According to them, there are “no blanket waivers that will be issued for any one country.” Avoiding US sanctions “would require, among other things, countries to significantly reduce their reliance on Russian arms.”

CAATSA was introduced to sanction those, who do business with Russia’s defense sector, in order to “prevent revenue from flowing to the Russian government,” the officials said.

Now India apparently has a choice: it either has to reduce its reliance on Russian arms or cooperate with the US on other issues paramount to American national interests in order to receive the wavier if it decides that it needs one.

According to CAATSA, sanctions against India will be introduced as soon as Delhi makes a payment for the S-400 air-defense systems to Russia, which is expected to happen by the end of the current financial year.

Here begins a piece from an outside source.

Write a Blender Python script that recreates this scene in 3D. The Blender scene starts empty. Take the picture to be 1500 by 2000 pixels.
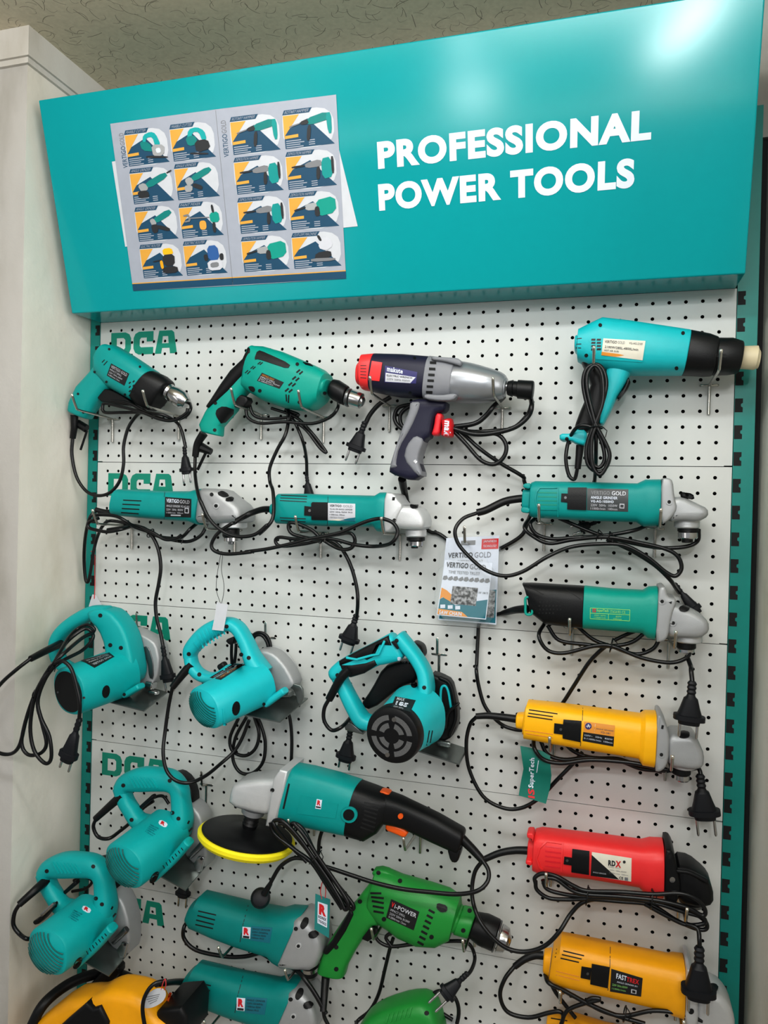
import bpy, bmesh, math, random
from mathutils import Vector, Matrix
from mathutils.bvhtree import BVHTree
from mathutils.geometry import tessellate_polygon
random.seed(7)
SC = bpy.context.scene
COL = SC.collection
PI = math.pi
# ---------------------------------------------------------------- camera (photo frame 1500 x 2000, metres, floor at z=0)
FPX = 1466.03
RW = ((0.958705507, 0.283373564, 0.0241489864), (0.0251589714, 0.0000751583667, -0.99968346), (-0.28328568, 0.959009602, -0.00705733264))
ZO = 1.85                                   # height of the first peg-hole row
CAM = Vector((0.960569, -1.287496, ZO - 0.338929))
def ray(px, py):
    a, b = (px - 750) / FPX, (py - 1000) / FPX
    return Vector([RW[0][i] * a + RW[1][i] * b + RW[2][i] for i in range(3)])
def U(px, py, d):                           # point d millimetres in front of the pegboard
    v = ray(px, py); return CAM + v * ((-d / 1000 - CAM.y) / v.y)
cam = bpy.data.cameras.new('camera'); camo = bpy.data.objects.new('camera', cam); COL.objects.link(camo)
r0, r1, r2 = (Vector(r) for r in RW)
M = Matrix((r0, -r1, -r2)).transposed().to_4x4(); M.translation = CAM; camo.matrix_world = M
cam.sensor_fit = 'VERTICAL'; cam.sensor_height = 24; cam.lens = FPX / 2000 * 24; cam.clip_start = .05
SC.camera = camo
SC.render.resolution_x, SC.render.resolution_y = 1500, 2000
SC.view_settings.view_transform = 'Standard'; SC.view_settings.gamma = .86; SC.view_settings.exposure = -.08
# ---------------------------------------------------------------- materials
def lin(c): return tuple(((v / 255) / 12.92 if v / 255 <= .04045 else ((v / 255 + .055) / 1.055) ** 2.4) for v in c)
MATS = {}
def mat(name, rgb, rough=.45, metal=0., var=.06, scale=60., bump=.0, bscale=900., spec=.5, coat=0.):
    m = bpy.data.materials.new(name); m.use_nodes = True; nt = m.node_tree; N = nt.nodes; L = nt.links
    b = N['Principled BSDF']; b.inputs['Roughness'].default_value = rough; b.inputs['Metallic'].default_value = metal
    b.inputs['Specular IOR Level'].default_value = spec; b.inputs['Coat Weight'].default_value = coat
    tc = N.new('ShaderNodeTexCoord'); nz = N.new('ShaderNodeTexNoise'); nz.inputs['Scale'].default_value = scale
    L.new(tc.outputs['Object'], nz.inputs['Vector'])
    mx = N.new('ShaderNodeMix'); mx.data_type = 'RGBA'
    c = lin(rgb); mx.inputs['A'].default_value = (*[v * (1 - var) for v in c], 1); mx.inputs['B'].default_value = (*[min(1, v * (1 + var)) for v in c], 1)
    L.new(nz.outputs['Fac'], mx.inputs['Factor']); L.new(mx.outputs['Result'], b.inputs['Base Color'])
    if bump:
        n2 = N.new('ShaderNodeTexNoise'); n2.inputs['Scale'].default_value = bscale; L.new(tc.outputs['Object'], n2.inputs['Vector'])
        bp = N.new('ShaderNodeBump'); bp.inputs['Strength'].default_value = bump; bp.inputs['Distance'].default_value = .001
        L.new(n2.outputs['Fac'], bp.inputs['Height']); L.new(bp.outputs['Normal'], b.inputs['Normal'])
    MATS[name] = m; return m
TEAL = mat('teal_plastic', (1, 147, 144), .44, bump=.12, spec=.38)
TEALB = mat('teal_blue_plastic', (2, 130, 126), .44, bump=.12, spec=.38)
CYAN = mat('cyan_plastic', (22, 184, 192), .42, bump=.12)
SAWT = mat('saw_teal_plastic', (2, 164, 165), .46, bump=.15, spec=.4)
SEA = mat('sea_green_plastic', (1, 153, 138), .44, bump=.12, spec=.38)
GRN = mat('green_plastic', (34, 140, 58), .42, bump=.15)
YEL = mat('yellow_plastic', (250, 186, 8), .42, bump=.1)
YELD = mat('amber_plastic', (238, 168, 8), .42, bump=.1)
RED = mat('red_plastic', (231, 54, 56), .4, bump=.1)
REDM = mat('red_grip_plastic', (216, 40, 52), .4, bump=.1)
NAVY = mat('navy_plastic', (32, 32, 54), .45, bump=.12, spec=.35)
BLK = mat('black_plastic', (16, 17, 19), .42, bump=.15, spec=.32)
RUB = mat('black_rubber', (15, 16, 18), .4, bump=.1, spec=.35)
CORD = mat('black_cord', (13, 14, 16), .32, spec=.45)
PLUGM = mat('plug_rubber', (20, 22, 27), .5, spec=.35)
HOLE = mat('dark_recess', (10, 12, 14), .7)
GREY = mat('grey_gear_metal', (170, 172, 174), .42, .35, bump=.25, bscale=1400)
LGREY = mat('light_cast_metal', (206, 208, 210), .4, .4, bump=.3, bscale=1400)
SILV = mat('silver_paint', (158, 161, 166), .3, .55, bump=.05)
GGRIP = mat('grey_grip_plastic', (132, 134, 140), .5, bump=.1)
STEEL = mat('polished_steel', (196, 196, 196), .22, 1.)
DSTEEL = mat('dark_steel', (120, 122, 124), .3, .9)
WIRE = mat('zinc_wire', (190, 188, 182), .25, 1.)
BRASS = mat('zinc_tip', (235, 232, 222), .2, .9)
BEIGE = mat('beige_ceramic', (214, 202, 172), .5)
ORNG = mat('orange_plastic', (232, 98, 24), .4)
PADY = mat('yellow_foam', (240, 226, 30), .7)
PLATE = mat('zinc_base_plate', (128, 134, 132), .28, .85, var=.2, scale=30)
WHT = mat('white_print', (214, 221, 234), .5)
LBLK = mat('label_black', (26, 27, 29), .4)
LGRY = mat('label_grey', (62, 66, 68), .4)
LSIL = mat('label_silver', (205, 207, 214), .35, .2)
LCRM = mat('label_cream', (222, 218, 204), .45)
LORG = mat('label_orange', (222, 150, 58), .45)
LTEA = mat('label_teal', (22, 112, 128), .45)
LNAV = mat('label_navy', (54, 52, 110), .4)
LRED = mat('label_red', (206, 36, 44), .4)
LGRNT = mat('print_lime', (150, 214, 120), .5)
PGREY = mat('print_grey', (128, 130, 134), .5)
PDARK = mat('print_dark', (40, 42, 46), .5)
PNAVY = mat('print_navy', (16, 74, 104), .5)
PTEAL = mat('panel_teal_print', (0, 140, 118), .5)
PINK = mat('red_tie', (200, 62, 66), .5)
FLAGG = mat('tag_green', (0, 112, 98), .6)
TAGT = mat('tag_teal', (40, 130, 128), .5)
PAPER = mat('white_paper', (200, 203, 209), .7)
PAPERG = mat('silver_paper', (164, 169, 181), .5)
GOLD = mat('print_gold', (218, 164, 68), .5)
PBLUE = mat('print_blue', (46, 96, 156), .5)
POSTM = mat('post_teal_paint', (2, 132, 124), .4)
PEG = mat('pegboard_white', (208, 210, 208), .5, var=.02)
DARKB = mat('back_dark', (30, 32, 33), .8)
CHAINM = mat('chain_photo', (96, 98, 100), .5, var=.9, scale=170)
GRILLM = mat('grey_grille_mesh', (92, 93, 94), .6, var=.5, scale=900)

GROOVE = mat('dark_teal_groove', (0, 96, 92), .5)
for l_ in CHAINM.node_tree.links: pass
cr_ = CHAINM.node_tree.nodes.new('ShaderNodeValToRGB'); cr_.color_ramp.elements[0].position = .38; cr_.color_ramp.elements[1].position = .68
cr_.color_ramp.elements[0].color = (.01, .01, .012, 1); cr_.color_ramp.elements[1].color = (.45, .46, .48, 1)
nz_ = [n for n in CHAINM.node_tree.nodes if n.type == 'TEX_NOISE'][0]; CHAINM.node_tree.links.new(nz_.outputs['Fac'], cr_.inputs['Fac']); CHAINM.node_tree.links.new(cr_.outputs['Color'], CHAINM.node_tree.nodes['Principled BSDF'].inputs['Base Color'])
# header sign: painted sheet metal, slightly wavy
SIGN = mat('sign_teal_sheet', (0, 152, 157), .17, var=.02, spec=.35)
nt = SIGN.node_tree; b = nt.nodes['Principled BSDF']
tc = nt.nodes.new('ShaderNodeTexCoord'); nz = nt.nodes.new('ShaderNodeTexNoise'); nz.inputs['Scale'].default_value = 2.6; nz.inputs['Detail'].default_value = 1
bp = nt.nodes.new('ShaderNodeBump'); bp.inputs['Strength'].default_value = .12; bp.inputs['Distance'].default_value = .012
nt.links.new(tc.outputs['Object'], nz.inputs['Vector']); nt.links.new(nz.outputs['Fac'], bp.inputs['Height']); nt.links.new(bp.outputs['Normal'], b.inputs['Normal'])
# clear plastic for blister packs
CLR = bpy.data.materials.new('clear_plastic'); CLR.use_nodes = True
b = CLR.node_tree.nodes['Principled BSDF']; b.inputs['Roughness'].default_value = .08; b.inputs['Base Color'].default_value = (.9, .95, .96, 1)
b.inputs['Alpha'].default_value = .09
nz = CLR.node_tree.nodes.new('ShaderNodeTexNoise'); nz.inputs['Scale'].default_value = 40
bp = CLR.node_tree.nodes.new('ShaderNodeBump'); bp.inputs['Strength'].default_value = .15; bp.inputs['Distance'].default_value = .002
CLR.node_tree.links.new(nz.outputs['Fac'], bp.inputs['Height']); CLR.node_tree.links.new(bp.outputs['Normal'], b.inputs['Normal'])
# stained painted plaster
def plaster(name, c1, c2, c3):
    m = bpy.data.materials.new(name); m.use_nodes = True; nt = m.node_tree; N = nt.nodes; L = nt.links; b = N['Principled BSDF']
    b.inputs['Roughness'].default_value = .6
    tc = N.new('ShaderNodeTexCoord'); n1 = N.new('ShaderNodeTexNoise'); n1.inputs['Scale'].default_value = 6; n1.inputs['Detail'].default_value = 6
    mp = N.new('ShaderNodeMapping'); mp.inputs['Scale'].default_value = (1, 1, .35)
    L.new(tc.outputs['Object'], mp.inputs['Vector']); L.new(mp.outputs['Vector'], n1.inputs['Vector'])
    cr = N.new('ShaderNodeValToRGB'); e = cr.color_ramp.elements
    e[0].position = .32; e[0].color = (*lin(c3), 1); e[1].position = .62; e[1].color = (*lin(c1), 1)
    x = e.new(.45); x.color = (*lin(c2), 1)
    L.new(n1.outputs['Fac'], cr.inputs['Fac']); L.new(cr.outputs['Color'], b.inputs['Base Color'])
    n2 = N.new('ShaderNodeTexNoise'); n2.inputs['Scale'].default_value = 35; n2.inputs['Detail'].default_value = 5; L.new(tc.outputs['Object'], n2.inputs['Vector'])
    bp = N.new('ShaderNodeBump'); bp.inputs['Strength'].default_value = .25; bp.inputs['Distance'].default_value = .004
    L.new(n2.outputs['Fac'], bp.inputs['Height']); L.new(bp.outputs['Normal'], b.inputs['Normal']); return m
WALL = plaster('painted_plaster', (228, 223, 215), (220, 215, 205), (200, 193, 178))
WALLF = plaster('shade_toned_plaster', (190, 188, 184), (182, 179, 174), (160, 156, 148))  # same plaster darkened, shade put into the colour
CORN = plaster('white_cornice_paint', (206, 204, 199), (200, 197, 191), (180, 175, 165))
FLOORM = plaster('floor_tile', (150, 144, 134), (140, 134, 124), (126, 120, 110))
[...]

Last week, Trump said that New Delhi “is going to find out” the answer “sooner than you think” about the severity of the possible restrictions against it.

But India has been reluctant to cave in to the US pressure, with Indian Army Chief General Bipin Rawat saying earlier that despite the possibility of sanctions, “we follow an independent policy.”

On Monday, Prime Minister Modi said that his government was taking “big and bold” decisions to defend the country and vowed that “whosoever poses a threat to Indian sovereignty will be answered with double the force.”

Delhi has wide-ranging plans of military cooperation with Moscow as India is reportedly eyeing the purchase of Russian T-14 Armata tanks and guided-missile frigates. The country also mulls developing submarines and next-generation fighter jets together with their Russian partners.